Libor Interest Rate Scandal: Crime of the Century

Forget Bernie Madoff and Enron's Ken Lay--they were mere amateurs in financial crime. The current Libor interest rate scandal, involving hundreds of trillions in international derivatives trade, shows how the really big boys play.

Forget Bernie Madoff and Enron's Ken Lay--they were mere amateurs in financial crime. The current Libor interest rate scandal, involving hundreds of trillions in international derivatives trade, shows how the really big boys play. And these guys will most likely not do the time because their kind rewrites the law before committing the crime.

Modern international bankers form a class of thieves the likes of which the world has never before seen. Or, indeed, imagined. The scandal over Libor--short for London interbank offered rate--has resulted in a huge fine for Barclays Bank and threatens to ensnare some of the world's top financiers. It reveals that behind the world's financial edifice lies a reeking cesspool of unprecedented corruption. The modern-day robber barons pillage with a destructive abandon totally unfettered by law or conscience and on a scale that is almost impossible to comprehend.

How to explain a $450 million settlement for one bank whose defense, in a plea bargain worked out with regulators in London and Washington, is that every institution in their elite financial circle was doing it? Not just Barclays but JPMorgan Chase, Citigroup and others are now being investigated on suspicion of manipulating the Libor rate, so critical to a $700 trillion derivatives market.

Caught as the proverbial deer in the headlights, Barclays Chairman Robert E. Diamond Jr. resigned this week and offered a plaintive defense to the British Parliament that he learned only recently that his bank was manipulating the index on which so large a part of international trade is based. That is plausible only if we assume he was paid $10 million a year to be deliberately ignorant. The Wall Street Journal had exposed this scandal fully four years ago but his bank continued to participate in it nonetheless.

"Study Casts Doubt on Key Rate" was the headline on the May 29, 2008, investigative report, which concluded: "Major banks are contributing to the erratic behavior of a crucial global lending benchmark, a Wall Street Journal analysis shows." Even then, according to the report, it was known that the Libor rate was being manipulated "to act as if the banking system was doing better than it was at critical junctures in the financial crisis."

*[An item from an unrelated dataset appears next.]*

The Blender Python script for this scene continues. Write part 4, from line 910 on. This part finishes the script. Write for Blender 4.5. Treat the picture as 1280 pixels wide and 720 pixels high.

Fast-forward four years to Diamond's testimony before Parliament this week in which the CEO claimed his recent discovery of a pattern of interest manipulation by Barclays had made him "physically sick." Who was to blame? According to the executive, subordinates acting behind his back.

The American-born banker, who has dual citizenship in the United States and Britain, is well versed in financial chicanery, having started by putting together derivatives packages at Credit Suisse First Boston back in 1996. He was compelled under parliamentary questioning Wednesday to admit that "I can't sit here and say no one in the industry [knew] about the problems with Libor. There was an issue out there and it should have been dealt with more broadly."

He couldn't deny widespread chicanery within his bank because, as in the collapse of Enron a decade ago, investigators had uncovered an email record of market manipulation so glaring that if the top executives were unaware, it was because they didn't want to know.

As The New York Times editorialized: "The evidence, cited by the Justice Department--which Barclays agreed is 'true and accurate'--is damning. 'Always happy to help,' one employee wrote in an email after being asked to submit false information. 'If you know how to keep a secret, I'll bring you in on it,' wrote a Barclays trader to a trader at another bank, referring to their strategies for mutual gain. If that's not conspiracy and price-fixing, what is?"

The U.S. Justice Department made a deal with Barclays, and although it may prosecute some individuals in the scam, it agreed not to go after the bank itself. "Such an agreement makes sense only if that cooperation will allow prosecutors to nail other banks that have been involved in setting the rates, including potential cases against Citigroup, JPMorgan Chase and HSBC ... ," the Times editorial said.

Both Citigroup and JPMorgan Chase were reported by The Wall Street Journal years ago to be suspected of rigging the Libor interest rate. The leaders of those banks, despite such media exposure, clearly remained confident enough to continue on their merry way.

The sad reality is that they will probably get away with it. The world of high finance is by design as obscure and opaque as the bankers and their political surrogates can make it, and even this most recent crack in their defense of deception will soon be made to go away.